The value of the DMP is not disintegrating in the same way as the value of the DSP, however, Debtors are also seeking urgent relief to sell the DMP, as selling the DSP and DMP together is likely the best way to maximize the value of the assets. While time will not cause the value of the DMP to diminish, a stand-alone sale of the DSP certainly will.”

Key Terms of the APA:

Purchase Price and Sale of Purchased Assets: The Purchase Price totals approximately $33.0-$36.0mn, consisting of (1) $10.0mn in cash, payable on Closing; (2) $5.0mn in preferred equity; and (3) a share of the future collections on accounts receivable, specifically, (a) 50% of the first $10.0mn; (b) 70% of the second $10.0mn and (c) 60% of all remaining collections (items (a) – (c), together, the “Subsequent Payments”).
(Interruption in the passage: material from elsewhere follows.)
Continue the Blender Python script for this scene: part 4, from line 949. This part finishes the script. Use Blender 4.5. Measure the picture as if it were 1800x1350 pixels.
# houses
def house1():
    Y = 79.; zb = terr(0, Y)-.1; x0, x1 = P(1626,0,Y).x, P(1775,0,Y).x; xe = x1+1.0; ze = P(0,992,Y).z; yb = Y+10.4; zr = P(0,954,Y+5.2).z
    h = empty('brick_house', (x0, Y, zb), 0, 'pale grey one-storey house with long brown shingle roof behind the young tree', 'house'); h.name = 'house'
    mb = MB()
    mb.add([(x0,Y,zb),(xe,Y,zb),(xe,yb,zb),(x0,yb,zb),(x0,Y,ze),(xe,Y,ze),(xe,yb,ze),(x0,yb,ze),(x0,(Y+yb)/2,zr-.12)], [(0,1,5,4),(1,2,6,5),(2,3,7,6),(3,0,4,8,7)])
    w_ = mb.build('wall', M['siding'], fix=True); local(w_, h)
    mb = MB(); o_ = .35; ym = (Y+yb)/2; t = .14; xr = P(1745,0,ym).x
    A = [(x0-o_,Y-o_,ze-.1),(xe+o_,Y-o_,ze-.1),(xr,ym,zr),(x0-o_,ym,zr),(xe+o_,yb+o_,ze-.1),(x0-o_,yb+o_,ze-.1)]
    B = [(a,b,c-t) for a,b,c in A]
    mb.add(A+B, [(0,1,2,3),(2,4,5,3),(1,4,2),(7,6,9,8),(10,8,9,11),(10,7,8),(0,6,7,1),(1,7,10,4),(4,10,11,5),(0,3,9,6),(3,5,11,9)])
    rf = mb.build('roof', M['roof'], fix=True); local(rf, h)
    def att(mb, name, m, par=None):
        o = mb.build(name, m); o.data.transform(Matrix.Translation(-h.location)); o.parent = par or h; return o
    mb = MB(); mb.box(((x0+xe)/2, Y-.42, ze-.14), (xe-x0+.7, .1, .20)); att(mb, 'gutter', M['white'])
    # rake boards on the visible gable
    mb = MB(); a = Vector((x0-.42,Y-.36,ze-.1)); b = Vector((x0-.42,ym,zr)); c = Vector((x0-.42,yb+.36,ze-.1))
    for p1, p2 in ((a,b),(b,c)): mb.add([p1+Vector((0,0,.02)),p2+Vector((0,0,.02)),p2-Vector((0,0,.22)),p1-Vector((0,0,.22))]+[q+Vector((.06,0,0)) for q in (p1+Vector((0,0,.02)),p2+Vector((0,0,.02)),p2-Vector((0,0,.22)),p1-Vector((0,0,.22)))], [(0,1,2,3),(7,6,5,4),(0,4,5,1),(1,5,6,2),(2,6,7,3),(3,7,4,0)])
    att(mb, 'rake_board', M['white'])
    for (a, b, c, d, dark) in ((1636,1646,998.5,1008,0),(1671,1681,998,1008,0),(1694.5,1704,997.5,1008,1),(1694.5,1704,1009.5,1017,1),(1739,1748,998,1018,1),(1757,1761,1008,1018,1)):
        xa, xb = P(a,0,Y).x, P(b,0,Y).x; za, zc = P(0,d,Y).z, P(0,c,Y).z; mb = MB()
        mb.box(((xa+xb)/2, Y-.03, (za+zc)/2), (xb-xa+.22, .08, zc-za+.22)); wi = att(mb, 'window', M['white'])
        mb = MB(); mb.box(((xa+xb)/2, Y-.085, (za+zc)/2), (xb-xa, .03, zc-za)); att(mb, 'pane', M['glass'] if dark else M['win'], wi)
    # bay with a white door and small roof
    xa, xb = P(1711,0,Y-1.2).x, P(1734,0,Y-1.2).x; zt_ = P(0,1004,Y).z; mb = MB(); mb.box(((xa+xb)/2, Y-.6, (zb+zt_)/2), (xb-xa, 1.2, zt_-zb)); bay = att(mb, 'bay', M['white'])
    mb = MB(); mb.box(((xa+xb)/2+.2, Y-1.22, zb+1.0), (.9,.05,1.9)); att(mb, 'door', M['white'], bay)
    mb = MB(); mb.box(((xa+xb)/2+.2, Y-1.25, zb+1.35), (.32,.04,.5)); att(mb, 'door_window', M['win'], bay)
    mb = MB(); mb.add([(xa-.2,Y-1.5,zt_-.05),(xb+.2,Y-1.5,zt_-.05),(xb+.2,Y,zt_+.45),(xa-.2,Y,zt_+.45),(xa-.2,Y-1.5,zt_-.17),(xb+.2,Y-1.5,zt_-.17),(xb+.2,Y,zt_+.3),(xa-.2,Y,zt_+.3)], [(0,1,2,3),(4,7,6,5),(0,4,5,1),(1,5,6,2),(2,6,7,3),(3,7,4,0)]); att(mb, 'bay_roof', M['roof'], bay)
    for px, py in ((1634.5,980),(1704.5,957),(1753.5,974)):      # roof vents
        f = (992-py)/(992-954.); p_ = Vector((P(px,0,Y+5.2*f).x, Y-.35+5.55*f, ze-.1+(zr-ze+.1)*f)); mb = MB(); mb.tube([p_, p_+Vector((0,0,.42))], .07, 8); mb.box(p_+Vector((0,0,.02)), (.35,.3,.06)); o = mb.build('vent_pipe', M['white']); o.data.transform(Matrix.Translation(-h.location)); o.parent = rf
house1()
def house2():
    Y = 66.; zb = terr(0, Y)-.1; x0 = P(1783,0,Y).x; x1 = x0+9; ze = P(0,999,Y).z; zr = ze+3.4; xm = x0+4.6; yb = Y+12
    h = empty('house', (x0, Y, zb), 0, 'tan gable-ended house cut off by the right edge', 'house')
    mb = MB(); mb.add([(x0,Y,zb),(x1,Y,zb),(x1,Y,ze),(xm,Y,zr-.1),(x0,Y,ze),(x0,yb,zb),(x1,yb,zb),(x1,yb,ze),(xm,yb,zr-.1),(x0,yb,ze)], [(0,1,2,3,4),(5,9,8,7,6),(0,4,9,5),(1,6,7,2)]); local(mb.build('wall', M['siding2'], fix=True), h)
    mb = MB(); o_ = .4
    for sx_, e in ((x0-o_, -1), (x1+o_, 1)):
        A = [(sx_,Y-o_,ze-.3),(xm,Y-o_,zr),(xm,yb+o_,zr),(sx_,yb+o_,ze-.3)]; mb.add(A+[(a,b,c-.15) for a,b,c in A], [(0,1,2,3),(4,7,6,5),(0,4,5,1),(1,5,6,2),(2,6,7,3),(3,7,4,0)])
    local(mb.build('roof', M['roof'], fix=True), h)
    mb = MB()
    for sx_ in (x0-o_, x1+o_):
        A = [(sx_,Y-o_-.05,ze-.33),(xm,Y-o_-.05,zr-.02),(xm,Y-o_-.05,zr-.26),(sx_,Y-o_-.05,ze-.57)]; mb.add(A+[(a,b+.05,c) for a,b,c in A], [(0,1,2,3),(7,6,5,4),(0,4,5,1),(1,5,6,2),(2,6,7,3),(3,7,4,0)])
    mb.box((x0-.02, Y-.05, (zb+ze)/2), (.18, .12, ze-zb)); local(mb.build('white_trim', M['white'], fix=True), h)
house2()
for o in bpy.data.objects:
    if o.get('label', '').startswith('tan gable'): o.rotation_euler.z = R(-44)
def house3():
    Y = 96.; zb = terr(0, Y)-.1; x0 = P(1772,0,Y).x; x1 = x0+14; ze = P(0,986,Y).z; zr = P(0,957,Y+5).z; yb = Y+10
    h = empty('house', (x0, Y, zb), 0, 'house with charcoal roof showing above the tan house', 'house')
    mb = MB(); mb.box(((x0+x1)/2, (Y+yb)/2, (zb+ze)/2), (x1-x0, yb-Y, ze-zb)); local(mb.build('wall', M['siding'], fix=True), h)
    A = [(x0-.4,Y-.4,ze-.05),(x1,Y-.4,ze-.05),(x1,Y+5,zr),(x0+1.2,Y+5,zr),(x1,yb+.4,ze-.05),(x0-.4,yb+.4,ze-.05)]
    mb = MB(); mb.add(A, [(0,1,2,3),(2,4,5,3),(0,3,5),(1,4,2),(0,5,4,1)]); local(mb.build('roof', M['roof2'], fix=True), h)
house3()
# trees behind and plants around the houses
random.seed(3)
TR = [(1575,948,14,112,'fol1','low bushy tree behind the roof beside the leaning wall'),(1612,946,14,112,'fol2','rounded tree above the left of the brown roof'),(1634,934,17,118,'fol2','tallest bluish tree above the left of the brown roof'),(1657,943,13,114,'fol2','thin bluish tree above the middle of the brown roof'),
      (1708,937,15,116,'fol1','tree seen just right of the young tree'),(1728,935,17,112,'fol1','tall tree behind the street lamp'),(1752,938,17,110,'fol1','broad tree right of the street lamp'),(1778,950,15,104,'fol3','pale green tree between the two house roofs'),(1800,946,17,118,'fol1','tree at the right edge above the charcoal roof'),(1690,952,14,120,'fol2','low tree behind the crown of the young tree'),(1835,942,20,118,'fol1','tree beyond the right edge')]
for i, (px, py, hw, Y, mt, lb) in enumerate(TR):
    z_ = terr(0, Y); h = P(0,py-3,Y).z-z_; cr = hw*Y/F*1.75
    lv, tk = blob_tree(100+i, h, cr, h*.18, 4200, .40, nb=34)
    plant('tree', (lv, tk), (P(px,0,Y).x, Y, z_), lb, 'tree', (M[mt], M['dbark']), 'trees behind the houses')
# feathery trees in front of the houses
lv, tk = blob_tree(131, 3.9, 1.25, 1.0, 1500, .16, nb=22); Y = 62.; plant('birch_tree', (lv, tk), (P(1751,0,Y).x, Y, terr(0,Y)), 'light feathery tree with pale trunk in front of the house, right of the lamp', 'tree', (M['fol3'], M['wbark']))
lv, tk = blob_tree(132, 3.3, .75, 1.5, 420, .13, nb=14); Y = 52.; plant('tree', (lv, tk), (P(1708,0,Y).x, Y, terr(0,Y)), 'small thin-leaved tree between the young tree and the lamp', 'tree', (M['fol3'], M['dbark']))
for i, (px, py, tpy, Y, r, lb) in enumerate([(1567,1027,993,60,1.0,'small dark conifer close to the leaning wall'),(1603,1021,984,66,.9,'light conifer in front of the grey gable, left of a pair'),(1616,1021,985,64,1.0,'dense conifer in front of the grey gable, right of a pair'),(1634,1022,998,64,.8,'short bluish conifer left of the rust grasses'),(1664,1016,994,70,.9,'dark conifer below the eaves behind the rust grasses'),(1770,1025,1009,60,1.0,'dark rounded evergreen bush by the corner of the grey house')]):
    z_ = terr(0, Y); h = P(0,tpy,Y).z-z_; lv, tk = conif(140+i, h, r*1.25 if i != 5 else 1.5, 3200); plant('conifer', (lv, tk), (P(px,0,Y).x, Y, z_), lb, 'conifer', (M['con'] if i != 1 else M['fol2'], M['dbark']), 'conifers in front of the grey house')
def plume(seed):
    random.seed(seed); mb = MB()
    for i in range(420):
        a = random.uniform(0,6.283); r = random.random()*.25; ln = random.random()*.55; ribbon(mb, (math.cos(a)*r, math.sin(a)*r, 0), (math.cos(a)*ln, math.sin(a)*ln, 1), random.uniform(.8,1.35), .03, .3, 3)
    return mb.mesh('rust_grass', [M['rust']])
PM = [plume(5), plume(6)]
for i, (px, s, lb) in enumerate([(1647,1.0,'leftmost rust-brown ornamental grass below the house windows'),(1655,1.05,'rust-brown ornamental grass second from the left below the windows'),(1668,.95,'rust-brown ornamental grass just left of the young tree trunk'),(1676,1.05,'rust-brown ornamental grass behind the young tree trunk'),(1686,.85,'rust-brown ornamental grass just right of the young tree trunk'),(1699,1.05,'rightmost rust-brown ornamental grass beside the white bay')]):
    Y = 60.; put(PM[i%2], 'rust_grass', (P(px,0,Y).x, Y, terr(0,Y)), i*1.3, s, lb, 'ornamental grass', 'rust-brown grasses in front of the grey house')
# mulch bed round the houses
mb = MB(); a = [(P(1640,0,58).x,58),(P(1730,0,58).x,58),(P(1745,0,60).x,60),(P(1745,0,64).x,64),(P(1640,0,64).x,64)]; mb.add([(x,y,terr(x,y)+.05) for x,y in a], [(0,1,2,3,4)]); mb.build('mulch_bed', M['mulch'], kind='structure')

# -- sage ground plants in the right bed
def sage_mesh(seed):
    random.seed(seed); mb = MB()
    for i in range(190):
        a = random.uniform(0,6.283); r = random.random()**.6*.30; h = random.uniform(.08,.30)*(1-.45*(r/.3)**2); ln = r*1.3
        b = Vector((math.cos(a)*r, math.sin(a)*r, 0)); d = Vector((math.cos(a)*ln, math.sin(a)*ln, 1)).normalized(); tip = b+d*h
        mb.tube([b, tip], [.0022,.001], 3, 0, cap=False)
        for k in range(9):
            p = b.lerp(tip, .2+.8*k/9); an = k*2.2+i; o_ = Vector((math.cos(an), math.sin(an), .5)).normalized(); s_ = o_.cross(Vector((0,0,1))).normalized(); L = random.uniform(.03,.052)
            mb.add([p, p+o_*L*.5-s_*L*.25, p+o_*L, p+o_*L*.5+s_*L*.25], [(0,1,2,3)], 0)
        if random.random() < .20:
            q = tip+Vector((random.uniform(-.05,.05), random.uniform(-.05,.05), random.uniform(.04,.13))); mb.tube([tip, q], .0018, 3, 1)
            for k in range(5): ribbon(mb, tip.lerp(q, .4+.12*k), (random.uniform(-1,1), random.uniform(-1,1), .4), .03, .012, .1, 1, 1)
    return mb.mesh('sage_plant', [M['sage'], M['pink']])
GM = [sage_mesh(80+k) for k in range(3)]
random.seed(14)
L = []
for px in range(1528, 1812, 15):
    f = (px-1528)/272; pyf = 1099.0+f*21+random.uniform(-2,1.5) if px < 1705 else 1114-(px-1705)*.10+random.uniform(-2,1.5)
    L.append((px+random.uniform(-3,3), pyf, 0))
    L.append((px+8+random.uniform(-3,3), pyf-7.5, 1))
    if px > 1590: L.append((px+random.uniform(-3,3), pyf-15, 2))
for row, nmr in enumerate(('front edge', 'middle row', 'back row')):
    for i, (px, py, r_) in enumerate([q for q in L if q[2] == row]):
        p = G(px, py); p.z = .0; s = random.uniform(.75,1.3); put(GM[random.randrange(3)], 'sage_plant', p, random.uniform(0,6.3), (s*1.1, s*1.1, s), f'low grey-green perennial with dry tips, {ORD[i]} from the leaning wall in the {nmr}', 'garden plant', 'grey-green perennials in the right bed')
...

Sellers: SIZMEK DSP INC., a Delaware corporation f/k/a Rocket Fuel Inc., X Plus Two Solutions, LLC, a Delaware limited liability company, X Plus One Solutions, Inc., a Delaware corporation, WirelessDeveloper, Inc., a Michigan corporation, Wireless Artist LLC, a Michigan limited liability company.

Purchased Assets: All of each Seller’s right and title to and interest in and to the assets, properties, and rights (contractual or otherwise) owned by such Seller, in each case, which primarily relate to, or are primarily used or held for use, in connection with the Sellers’ business of internet advertising and related managed services under the demand side platform and the data management platform.

Key provisions of the sale guidelines:

Private Sale/No Competitive Bidding: The sale of the Purchased Assets pursuant to the APA does not contemplate an auction or other further competitive bidding process. As described below and in the FTI Declaration and the Company Declaration, an expedited sale of the Purchased Assets to the Buyer provides the best opportunity to maximize value, particularly given the marketing process. The delay resulting from an auction or further bidding process would result in significant value degradation and the failure to achieve a higher or better offer for the Purchased Assets from any other potential purchaser, and the likely loss of Buyer’s offer.